Кандидаты в депутаты похожи друг на друга как бюллетени для голосования.
Голосование – обретение своего казенного мнения .
Страдание музы поэта – воплощение без взаимности.
Ради прокорма писателей, высокая литература побирается у нищих духом.
Ошибка – счастливый билет неудачи.
Двойные стандарты – онанизм морали, раздобревшей в элизии сытых короедов технического прогресса.
История гадюшник возвеличенных властью подонков.
Власть – зеркало народа, почему собственное отражение так оскорбительно.
Чиновничество оглупляет власть до состояния своей прислуги в дремлющем на сундуке с деньгами подлинном государстве.
Писатель сообразил, как перевести тупое молчание букв в звонкую жизнерадостностью монету.
Писатель с читателем как с должником за общеизвестное со школы просвещение, а тот, ведь, – кредитор плутов.
Моральное право разоблачать махинации власти имеют только казнокрады и покровители казнокрадов, уж им-то есть что сказать по существу проблем нищенствующего государства.
Личные тайны граждан возбуждают У государства низменные интересы, известные государству как прихоти ее содержанки – власти,…
Наука доводит современные истины до промышленного абсурда, и переписывает их наново на печатном станке.
Волны – перманент моря.
Не мудрено влипнуть в историю, но только сановных убийц история помнит и чтит.
Читатель по слухам познает смысл жизни, писатель по сказкам.
Совесть принуждение добровольное.
Всем известные Проклятья – вечны, страх воздаяния давно стал гиперболой, однако новых проклятий не выдумано и этот недосмотр попов лишает религию манёвренности, чтобы выглядеть современной.
Демократия дидактична как любая религия, но у нее нет верующих, только нуждающиеся прихожане и канцелярские святоши.
Демократия – современная религия, где нет верующих, одни попы.
Авто все привередливее, то им хватало места в гараже, на газоне, потом потребовались платные парковки, подземные гаражи, присматриваются к квартирам хозяев.
Есть байки, что хоронят в автомобилях и места для ВЕЧНЫХ СТОЯНОК на кладбищах не хватает.
Редакторов следует изводить как крыс, они разносят чуму потребительской пошлости бульварной литературы у которой один автор – деньги.
Выпороть писателя – не проблема, беда, что скаредные пошлости его измышлений откладываются в крови читателей как смертоносный холестерин, что превращает нормального смолоду человека в дебила, убивающего время своей жизни, как обузу неспособную жить своим умом.
ПРИТЧА 2х2. Общественное мнение – усыпляющий частную, личную совесть наркотик, избавляющий общество наркоманов от забот о нравственной самостоятельности при выборе целей для личной жизни, отличающих пушистых стандартно разумных млекопитающих от Человека Мыслящего…
Опубликование произведения после редакторской порки– утрата целомудрия творчества.
Язык продажный цензор мыслей.
Общество – пастбище дойных коров власти.
Театр – рокировка добра и зла под предлогом творческих исканий средств для покупки актеров на роли реквизита популярной развлекухи.
Темы для пробивной пьесы давно исчерпаны борзописцами.
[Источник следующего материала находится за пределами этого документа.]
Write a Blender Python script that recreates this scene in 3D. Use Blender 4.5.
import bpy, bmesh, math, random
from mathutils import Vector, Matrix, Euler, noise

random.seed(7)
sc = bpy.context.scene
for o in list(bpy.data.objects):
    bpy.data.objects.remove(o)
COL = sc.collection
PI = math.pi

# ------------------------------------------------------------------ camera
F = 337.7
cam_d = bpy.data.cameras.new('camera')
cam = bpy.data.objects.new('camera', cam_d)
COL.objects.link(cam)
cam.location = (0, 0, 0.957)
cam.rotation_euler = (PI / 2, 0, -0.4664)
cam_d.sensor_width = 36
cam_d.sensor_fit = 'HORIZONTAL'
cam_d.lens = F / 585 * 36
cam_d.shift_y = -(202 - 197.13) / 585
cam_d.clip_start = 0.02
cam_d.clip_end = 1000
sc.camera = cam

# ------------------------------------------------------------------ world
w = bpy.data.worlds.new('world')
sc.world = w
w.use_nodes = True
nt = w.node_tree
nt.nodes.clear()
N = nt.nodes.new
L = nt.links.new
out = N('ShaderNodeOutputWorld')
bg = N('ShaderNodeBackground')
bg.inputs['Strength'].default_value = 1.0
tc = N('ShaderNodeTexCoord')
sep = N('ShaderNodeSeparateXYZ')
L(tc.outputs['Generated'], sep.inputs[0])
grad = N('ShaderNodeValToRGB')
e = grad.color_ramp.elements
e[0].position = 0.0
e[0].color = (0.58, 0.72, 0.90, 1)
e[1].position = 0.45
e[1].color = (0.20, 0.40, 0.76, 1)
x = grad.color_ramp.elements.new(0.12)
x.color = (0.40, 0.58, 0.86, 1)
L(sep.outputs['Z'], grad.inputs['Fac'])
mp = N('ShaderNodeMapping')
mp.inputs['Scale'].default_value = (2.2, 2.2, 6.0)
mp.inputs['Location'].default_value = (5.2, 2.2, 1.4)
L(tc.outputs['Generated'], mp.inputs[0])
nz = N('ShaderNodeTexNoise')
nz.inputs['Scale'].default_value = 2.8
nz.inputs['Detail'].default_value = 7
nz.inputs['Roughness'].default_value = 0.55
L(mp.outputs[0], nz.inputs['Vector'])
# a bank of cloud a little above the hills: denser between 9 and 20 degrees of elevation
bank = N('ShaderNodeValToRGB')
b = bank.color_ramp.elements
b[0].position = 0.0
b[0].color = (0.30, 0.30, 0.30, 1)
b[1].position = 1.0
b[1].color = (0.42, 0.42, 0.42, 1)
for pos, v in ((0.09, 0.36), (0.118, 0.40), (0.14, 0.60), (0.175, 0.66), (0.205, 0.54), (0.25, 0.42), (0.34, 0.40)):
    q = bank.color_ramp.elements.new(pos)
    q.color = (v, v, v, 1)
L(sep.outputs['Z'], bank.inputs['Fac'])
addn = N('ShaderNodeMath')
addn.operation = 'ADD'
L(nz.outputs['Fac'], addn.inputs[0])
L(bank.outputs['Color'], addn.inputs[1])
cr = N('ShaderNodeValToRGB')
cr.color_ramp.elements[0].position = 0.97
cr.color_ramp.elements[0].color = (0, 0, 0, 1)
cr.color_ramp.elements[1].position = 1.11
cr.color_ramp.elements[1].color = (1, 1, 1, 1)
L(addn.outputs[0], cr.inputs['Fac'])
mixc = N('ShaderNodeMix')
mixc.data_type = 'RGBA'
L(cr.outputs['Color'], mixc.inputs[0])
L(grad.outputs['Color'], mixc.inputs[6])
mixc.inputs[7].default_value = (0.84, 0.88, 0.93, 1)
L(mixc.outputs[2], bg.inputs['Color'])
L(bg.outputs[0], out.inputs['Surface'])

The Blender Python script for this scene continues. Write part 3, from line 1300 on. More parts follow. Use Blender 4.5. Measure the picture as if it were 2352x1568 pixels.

Остается провести творческое искание в отхожем месте театра, ибо там и Шекспиру приходилось снимать штаны, наравне с ценителями его искусства, прежде чем понравиться галерке, создающей гениев на свой вкус, чтобы познакомить созданного гения с автором сочиненных монологов.
Справедливость судит Добро и Зло, не нуждаясь Ни в том, ни в другом.
Неприкосновенность личности двулика. Официальная и уличная, встречаясь, не раскланиваются.
Точка зрения априори переходит на личности.
Лженаука хоть какой-то фундамент для оправданий современной науки, доказывающий, что она не высосана из пальца.
Как бы хотела Наука обвинить ученых в краже сокровищ предшественников из ЕЕ сундуков, но корпоративная солидарность обязывает расхитителей помалкивать дабы не оказаться расхожим мракобесом.
Ученый добивается личной точки зрения науки об ученом.
Точка зрения левого глаза посговорчивее.
Точка зрения – точка преткновения.
Смысл слова дубовый как канцелярский стол, язык превращает дубовый смысл в произведение разговорного искусства.
Правда убога, Ложь – шедевр искусства перевоплощения убогости в роскошь.
Если Зло нагадит, нагнется ли Добро прибрать за ним, чтобы прославиться великодушие?